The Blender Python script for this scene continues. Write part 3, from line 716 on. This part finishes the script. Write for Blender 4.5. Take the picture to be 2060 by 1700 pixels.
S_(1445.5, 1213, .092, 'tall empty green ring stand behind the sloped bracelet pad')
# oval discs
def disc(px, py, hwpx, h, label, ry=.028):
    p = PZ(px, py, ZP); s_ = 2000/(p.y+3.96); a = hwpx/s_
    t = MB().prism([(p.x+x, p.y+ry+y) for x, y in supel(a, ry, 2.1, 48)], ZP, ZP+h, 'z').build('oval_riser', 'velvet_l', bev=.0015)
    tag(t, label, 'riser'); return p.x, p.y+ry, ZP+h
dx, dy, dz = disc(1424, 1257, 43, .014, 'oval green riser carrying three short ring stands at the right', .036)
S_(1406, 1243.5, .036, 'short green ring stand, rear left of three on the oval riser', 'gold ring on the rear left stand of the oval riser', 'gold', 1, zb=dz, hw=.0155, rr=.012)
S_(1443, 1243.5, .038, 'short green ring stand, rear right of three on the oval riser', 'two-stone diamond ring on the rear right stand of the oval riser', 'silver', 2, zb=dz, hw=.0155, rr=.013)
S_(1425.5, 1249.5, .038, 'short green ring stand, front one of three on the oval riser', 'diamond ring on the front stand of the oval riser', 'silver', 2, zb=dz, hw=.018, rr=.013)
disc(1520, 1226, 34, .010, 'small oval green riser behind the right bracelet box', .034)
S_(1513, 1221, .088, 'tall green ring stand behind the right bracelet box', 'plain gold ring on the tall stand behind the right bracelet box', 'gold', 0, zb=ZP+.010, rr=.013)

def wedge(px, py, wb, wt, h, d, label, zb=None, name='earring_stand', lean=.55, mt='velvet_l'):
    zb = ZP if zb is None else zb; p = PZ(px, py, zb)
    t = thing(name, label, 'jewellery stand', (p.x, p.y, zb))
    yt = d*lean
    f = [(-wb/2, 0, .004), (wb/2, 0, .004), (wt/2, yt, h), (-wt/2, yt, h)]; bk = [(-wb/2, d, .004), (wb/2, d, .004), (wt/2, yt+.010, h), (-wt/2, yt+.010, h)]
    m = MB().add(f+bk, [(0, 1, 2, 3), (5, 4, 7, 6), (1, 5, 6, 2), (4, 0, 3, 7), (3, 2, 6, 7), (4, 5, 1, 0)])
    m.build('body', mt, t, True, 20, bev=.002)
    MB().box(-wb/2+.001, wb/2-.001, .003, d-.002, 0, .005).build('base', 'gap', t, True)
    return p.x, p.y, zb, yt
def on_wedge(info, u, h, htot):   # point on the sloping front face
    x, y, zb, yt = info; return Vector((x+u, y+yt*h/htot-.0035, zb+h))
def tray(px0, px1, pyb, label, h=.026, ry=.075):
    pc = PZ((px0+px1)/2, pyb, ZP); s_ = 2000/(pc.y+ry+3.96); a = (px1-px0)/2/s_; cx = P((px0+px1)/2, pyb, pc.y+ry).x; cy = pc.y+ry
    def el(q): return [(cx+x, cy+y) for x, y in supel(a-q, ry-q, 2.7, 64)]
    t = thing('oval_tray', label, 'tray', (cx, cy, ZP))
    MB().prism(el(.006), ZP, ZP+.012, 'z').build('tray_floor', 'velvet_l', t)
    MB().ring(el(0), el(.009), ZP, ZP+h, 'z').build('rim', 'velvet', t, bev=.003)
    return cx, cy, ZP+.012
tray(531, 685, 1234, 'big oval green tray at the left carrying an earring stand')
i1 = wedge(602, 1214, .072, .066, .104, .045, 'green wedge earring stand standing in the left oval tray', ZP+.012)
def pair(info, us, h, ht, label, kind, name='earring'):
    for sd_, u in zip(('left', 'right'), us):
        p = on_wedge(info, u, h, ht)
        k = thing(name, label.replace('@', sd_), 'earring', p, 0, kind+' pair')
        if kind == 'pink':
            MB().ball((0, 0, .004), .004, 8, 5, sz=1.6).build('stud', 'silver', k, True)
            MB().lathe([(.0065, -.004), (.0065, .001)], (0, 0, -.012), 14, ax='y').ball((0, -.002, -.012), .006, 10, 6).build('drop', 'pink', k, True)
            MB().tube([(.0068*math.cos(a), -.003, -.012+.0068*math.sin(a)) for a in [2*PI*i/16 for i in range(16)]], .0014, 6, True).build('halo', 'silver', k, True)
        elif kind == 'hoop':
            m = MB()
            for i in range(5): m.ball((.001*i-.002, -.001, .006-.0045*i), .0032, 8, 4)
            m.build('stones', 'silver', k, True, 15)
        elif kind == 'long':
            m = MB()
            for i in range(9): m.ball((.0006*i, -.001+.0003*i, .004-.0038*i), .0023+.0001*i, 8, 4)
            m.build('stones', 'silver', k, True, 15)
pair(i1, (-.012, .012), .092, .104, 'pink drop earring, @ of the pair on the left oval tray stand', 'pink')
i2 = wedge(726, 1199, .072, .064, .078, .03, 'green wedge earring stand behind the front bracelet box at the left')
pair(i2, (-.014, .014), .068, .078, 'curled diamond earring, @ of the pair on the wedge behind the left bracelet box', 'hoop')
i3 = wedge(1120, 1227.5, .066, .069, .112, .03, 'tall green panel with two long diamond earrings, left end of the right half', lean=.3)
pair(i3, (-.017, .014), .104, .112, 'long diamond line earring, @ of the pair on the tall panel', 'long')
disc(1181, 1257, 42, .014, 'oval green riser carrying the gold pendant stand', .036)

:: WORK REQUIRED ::
Copy down the whole of the data above, matching it exactly.

:: THE RESPONSE ::
The Blender Python script for this scene continues. Write part 3, from line 716 on. This part finishes the script. Write for Blender 4.5. Take the picture to be 2060 by 1700 pixels.
S_(1445.5, 1213, .092, 'tall empty green ring stand behind the sloped bracelet pad')
# oval discs
def disc(px, py, hwpx, h, label, ry=.028):
    p = PZ(px, py, ZP); s_ = 2000/(p.y+3.96); a = hwpx/s_
    t = MB().prism([(p.x+x, p.y+ry+y) for x, y in supel(a, ry, 2.1, 48)], ZP, ZP+h, 'z').build('oval_riser', 'velvet_l', bev=.0015)
    tag(t, label, 'riser'); return p.x, p.y+ry, ZP+h
dx, dy, dz = disc(1424, 1257, 43, .014, 'oval green riser carrying three short ring stands at the right', .036)
S_(1406, 1243.5, .036, 'short green ring stand, rear left of three on the oval riser', 'gold ring on the rear left stand of the oval riser', 'gold', 1, zb=dz, hw=.0155, rr=.012)
S_(1443, 1243.5, .038, 'short green ring stand, rear right of three on the oval riser', 'two-stone diamond ring on the rear right stand of the oval riser', 'silver', 2, zb=dz, hw=.0155, rr=.013)
S_(1425.5, 1249.5, .038, 'short green ring stand, front one of three on the oval riser', 'diamond ring on the front stand of the oval riser', 'silver', 2, zb=dz, hw=.018, rr=.013)
disc(1520, 1226, 34, .010, 'small oval green riser behind the right bracelet box', .034)
S_(1513, 1221, .088, 'tall green ring stand behind the right bracelet box', 'plain gold ring on the tall stand behind the right bracelet box', 'gold', 0, zb=ZP+.010, rr=.013)

def wedge(px, py, wb, wt, h, d, label, zb=None, name='earring_stand', lean=.55, mt='velvet_l'):
    zb = ZP if zb is None else zb; p = PZ(px, py, zb)
    t = thing(name, label, 'jewellery stand', (p.x, p.y, zb))
    yt = d*lean
    f = [(-wb/2, 0, .004), (wb/2, 0, .004), (wt/2, yt, h), (-wt/2, yt, h)]; bk = [(-wb/2, d, .004), (wb/2, d, .004), (wt/2, yt+.010, h), (-wt/2, yt+.010, h)]
    m = MB().add(f+bk, [(0, 1, 2, 3), (5, 4, 7, 6), (1, 5, 6, 2), (4, 0, 3, 7), (3, 2, 6, 7), (4, 5, 1, 0)])
    m.build('body', mt, t, True, 20, bev=.002)
    MB().box(-wb/2+.001, wb/2-.001, .003, d-.002, 0, .005).build('base', 'gap', t, True)
    return p.x, p.y, zb, yt
def on_wedge(info, u, h, htot):   # point on the sloping front face
    x, y, zb, yt = info; return Vector((x+u, y+yt*h/htot-.0035, zb+h))
def tray(px0, px1, pyb, label, h=.026, ry=.075):
    pc = PZ((px0+px1)/2, pyb, ZP); s_ = 2000/(pc.y+ry+3.96); a = (px1-px0)/2/s_; cx = P((px0+px1)/2, pyb, pc.y+ry).x; cy = pc.y+ry
    def el(q): return [(cx+x, cy+y) for x, y in supel(a-q, ry-q, 2.7, 64)]
    t = thing('oval_tray', label, 'tray', (cx, cy, ZP))
    MB().prism(el(.006), ZP, ZP+.012, 'z').build('tray_floor', 'velvet_l', t)
    MB().ring(el(0), el(.009), ZP, ZP+h, 'z').build('rim', 'velvet', t, bev=.003)
    return cx, cy, ZP+.012
tray(531, 685, 1234, 'big oval green tray at the left carrying an earring stand')
i1 = wedge(602, 1214, .072, .066, .104, .045, 'green wedge earring stand standing in the left oval tray', ZP+.012)
def pair(info, us, h, ht, label, kind, name='earring'):
    for sd_, u in zip(('left', 'right'), us):
        p = on_wedge(info, u, h, ht)
        k = thing(name, label.replace('@', sd_), 'earring', p, 0, kind+' pair')
        if kind == 'pink':
            MB().ball((0, 0, .004), .004, 8, 5, sz=1.6).build('stud', 'silver', k, True)
            MB().lathe([(.0065, -.004), (.0065, .001)], (0, 0, -.012), 14, ax='y').ball((0, -.002, -.012), .006, 10, 6).build('drop', 'pink', k, True)
            MB().tube([(.0068*math.cos(a), -.003, -.012+.0068*math.sin(a)) for a in [2*PI*i/16 for i in range(16)]], .0014, 6, True).build('halo', 'silver', k, True)
        elif kind == 'hoop':
            m = MB()
            for i in range(5): m.ball((.001*i-.002, -.001, .006-.0045*i), .0032, 8, 4)
            m.build('stones', 'silver', k, True, 15)
        elif kind == 'long':
            m = MB()
            for i in range(9): m.ball((.0006*i, -.001+.0003*i, .004-.0038*i), .0023+.0001*i, 8, 4)
            m.build('stones', 'silver', k, True, 15)
pair(i1, (-.012, .012), .092, .104, 'pink drop earring, @ of the pair on the left oval tray stand', 'pink')
i2 = wedge(726, 1199, .072, .064, .078, .03, 'green wedge earring stand behind the front bracelet box at the left')
pair(i2, (-.014, .014), .068, .078, 'curled diamond earring, @ of the pair on the wedge behind the left bracelet box', 'hoop')
i3 = wedge(1120, 1227.5, .066, .069, .112, .03, 'tall green panel with two long diamond earrings, left end of the right half', lean=.3)
pair(i3, (-.017, .014), .104, .112, 'long diamond line earring, @ of the pair on the tall panel', 'long')
disc(1181, 1257, 42, .014, 'oval green riser carrying the gold pendant stand', .036)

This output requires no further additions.